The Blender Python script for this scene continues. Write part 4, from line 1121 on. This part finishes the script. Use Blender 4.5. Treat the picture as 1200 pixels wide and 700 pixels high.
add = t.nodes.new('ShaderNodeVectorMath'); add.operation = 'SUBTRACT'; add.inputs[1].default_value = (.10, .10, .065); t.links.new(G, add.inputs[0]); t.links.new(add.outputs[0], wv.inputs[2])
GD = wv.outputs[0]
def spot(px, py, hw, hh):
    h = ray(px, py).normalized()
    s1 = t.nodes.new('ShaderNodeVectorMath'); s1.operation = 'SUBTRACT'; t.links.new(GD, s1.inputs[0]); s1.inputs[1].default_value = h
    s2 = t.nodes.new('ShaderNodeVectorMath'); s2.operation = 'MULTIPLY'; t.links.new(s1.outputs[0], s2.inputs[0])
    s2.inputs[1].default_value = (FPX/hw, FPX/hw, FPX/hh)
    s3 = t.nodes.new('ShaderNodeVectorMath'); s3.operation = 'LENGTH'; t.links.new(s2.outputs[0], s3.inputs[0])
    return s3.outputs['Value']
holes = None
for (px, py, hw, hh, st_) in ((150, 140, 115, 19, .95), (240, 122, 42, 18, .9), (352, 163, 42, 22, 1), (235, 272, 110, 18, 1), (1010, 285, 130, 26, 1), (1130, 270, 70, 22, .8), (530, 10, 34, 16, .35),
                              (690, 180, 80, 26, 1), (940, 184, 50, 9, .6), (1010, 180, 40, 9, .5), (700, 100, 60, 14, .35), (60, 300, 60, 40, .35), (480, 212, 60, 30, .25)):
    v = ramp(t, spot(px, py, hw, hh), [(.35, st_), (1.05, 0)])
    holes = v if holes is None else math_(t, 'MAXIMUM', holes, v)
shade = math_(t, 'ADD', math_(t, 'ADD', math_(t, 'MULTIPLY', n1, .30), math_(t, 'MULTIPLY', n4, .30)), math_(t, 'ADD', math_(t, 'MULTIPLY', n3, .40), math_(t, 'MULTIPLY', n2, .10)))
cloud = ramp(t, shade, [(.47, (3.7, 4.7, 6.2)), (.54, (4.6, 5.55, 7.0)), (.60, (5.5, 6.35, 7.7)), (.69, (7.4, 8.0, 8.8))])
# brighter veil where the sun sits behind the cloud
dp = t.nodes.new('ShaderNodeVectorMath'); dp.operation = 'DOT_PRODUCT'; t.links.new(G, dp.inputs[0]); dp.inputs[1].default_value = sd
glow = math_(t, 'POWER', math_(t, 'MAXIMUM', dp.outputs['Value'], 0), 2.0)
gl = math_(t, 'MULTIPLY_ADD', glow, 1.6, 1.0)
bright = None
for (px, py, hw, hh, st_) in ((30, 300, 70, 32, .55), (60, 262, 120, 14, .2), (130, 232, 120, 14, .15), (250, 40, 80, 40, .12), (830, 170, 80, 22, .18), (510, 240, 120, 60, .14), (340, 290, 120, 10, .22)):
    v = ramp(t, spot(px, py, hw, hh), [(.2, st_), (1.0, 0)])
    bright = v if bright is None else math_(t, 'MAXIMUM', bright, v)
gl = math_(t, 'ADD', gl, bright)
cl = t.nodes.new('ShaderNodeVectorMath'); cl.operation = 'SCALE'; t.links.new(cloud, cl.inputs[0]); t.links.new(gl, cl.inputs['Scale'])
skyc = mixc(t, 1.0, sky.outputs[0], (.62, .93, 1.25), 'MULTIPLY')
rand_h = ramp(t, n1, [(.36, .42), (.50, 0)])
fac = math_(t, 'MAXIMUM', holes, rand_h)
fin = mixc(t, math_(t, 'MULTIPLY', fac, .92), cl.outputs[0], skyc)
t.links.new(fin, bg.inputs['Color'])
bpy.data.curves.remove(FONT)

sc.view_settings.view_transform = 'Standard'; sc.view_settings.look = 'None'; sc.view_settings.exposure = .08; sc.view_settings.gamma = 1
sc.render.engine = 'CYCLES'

-*-

● REQUIRED WORK: Write out every line exactly as it stands.

● SOLVED PROBLEM:
The Blender Python script for this scene continues. Write part 4, from line 1121 on. This part finishes the script. Use Blender 4.5. Treat the picture as 1200 pixels wide and 700 pixels high.
add = t.nodes.new('ShaderNodeVectorMath'); add.operation = 'SUBTRACT'; add.inputs[1].default_value = (.10, .10, .065); t.links.new(G, add.inputs[0]); t.links.new(add.outputs[0], wv.inputs[2])
GD = wv.outputs[0]
def spot(px, py, hw, hh):
    h = ray(px, py).normalized()
    s1 = t.nodes.new('ShaderNodeVectorMath'); s1.operation = 'SUBTRACT'; t.links.new(GD, s1.inputs[0]); s1.inputs[1].default_value = h
    s2 = t.nodes.new('ShaderNodeVectorMath'); s2.operation = 'MULTIPLY'; t.links.new(s1.outputs[0], s2.inputs[0])
    s2.inputs[1].default_value = (FPX/hw, FPX/hw, FPX/hh)
    s3 = t.nodes.new('ShaderNodeVectorMath'); s3.operation = 'LENGTH'; t.links.new(s2.outputs[0], s3.inputs[0])
    return s3.outputs['Value']
holes = None
for (px, py, hw, hh, st_) in ((150, 140, 115, 19, .95), (240, 122, 42, 18, .9), (352, 163, 42, 22, 1), (235, 272, 110, 18, 1), (1010, 285, 130, 26, 1), (1130, 270, 70, 22, .8), (530, 10, 34, 16, .35),
                              (690, 180, 80, 26, 1), (940, 184, 50, 9, .6), (1010, 180, 40, 9, .5), (700, 100, 60, 14, .35), (60, 300, 60, 40, .35), (480, 212, 60, 30, .25)):
    v = ramp(t, spot(px, py, hw, hh), [(.35, st_), (1.05, 0)])
    holes = v if holes is None else math_(t, 'MAXIMUM', holes, v)
shade = math_(t, 'ADD', math_(t, 'ADD', math_(t, 'MULTIPLY', n1, .30), math_(t, 'MULTIPLY', n4, .30)), math_(t, 'ADD', math_(t, 'MULTIPLY', n3, .40), math_(t, 'MULTIPLY', n2, .10)))
cloud = ramp(t, shade, [(.47, (3.7, 4.7, 6.2)), (.54, (4.6, 5.55, 7.0)), (.60, (5.5, 6.35, 7.7)), (.69, (7.4, 8.0, 8.8))])
# brighter veil where the sun sits behind the cloud
dp = t.nodes.new('ShaderNodeVectorMath'); dp.operation = 'DOT_PRODUCT'; t.links.new(G, dp.inputs[0]); dp.inputs[1].default_value = sd
glow = math_(t, 'POWER', math_(t, 'MAXIMUM', dp.outputs['Value'], 0), 2.0)
gl = math_(t, 'MULTIPLY_ADD', glow, 1.6, 1.0)
bright = None
for (px, py, hw, hh, st_) in ((30, 300, 70, 32, .55), (60, 262, 120, 14, .2), (130, 232, 120, 14, .15), (250, 40, 80, 40, .12), (830, 170, 80, 22, .18), (510, 240, 120, 60, .14), (340, 290, 120, 10, .22)):
    v = ramp(t, spot(px, py, hw, hh), [(.2, st_), (1.0, 0)])
    bright = v if bright is None else math_(t, 'MAXIMUM', bright, v)
gl = math_(t, 'ADD', gl, bright)
cl = t.nodes.new('ShaderNodeVectorMath'); cl.operation = 'SCALE'; t.links.new(cloud, cl.inputs[0]); t.links.new(gl, cl.inputs['Scale'])
skyc = mixc(t, 1.0, sky.outputs[0], (.62, .93, 1.25), 'MULTIPLY')
rand_h = ramp(t, n1, [(.36, .42), (.50, 0)])
fac = math_(t, 'MAXIMUM', holes, rand_h)
fin = mixc(t, math_(t, 'MULTIPLY', fac, .92), cl.outputs[0], skyc)
t.links.new(fin, bg.inputs['Color'])
bpy.data.curves.remove(FONT)

sc.view_settings.view_transform = 'Standard'; sc.view_settings.look = 'None'; sc.view_settings.exposure = .08; sc.view_settings.gamma = 1
sc.render.engine = 'CYCLES'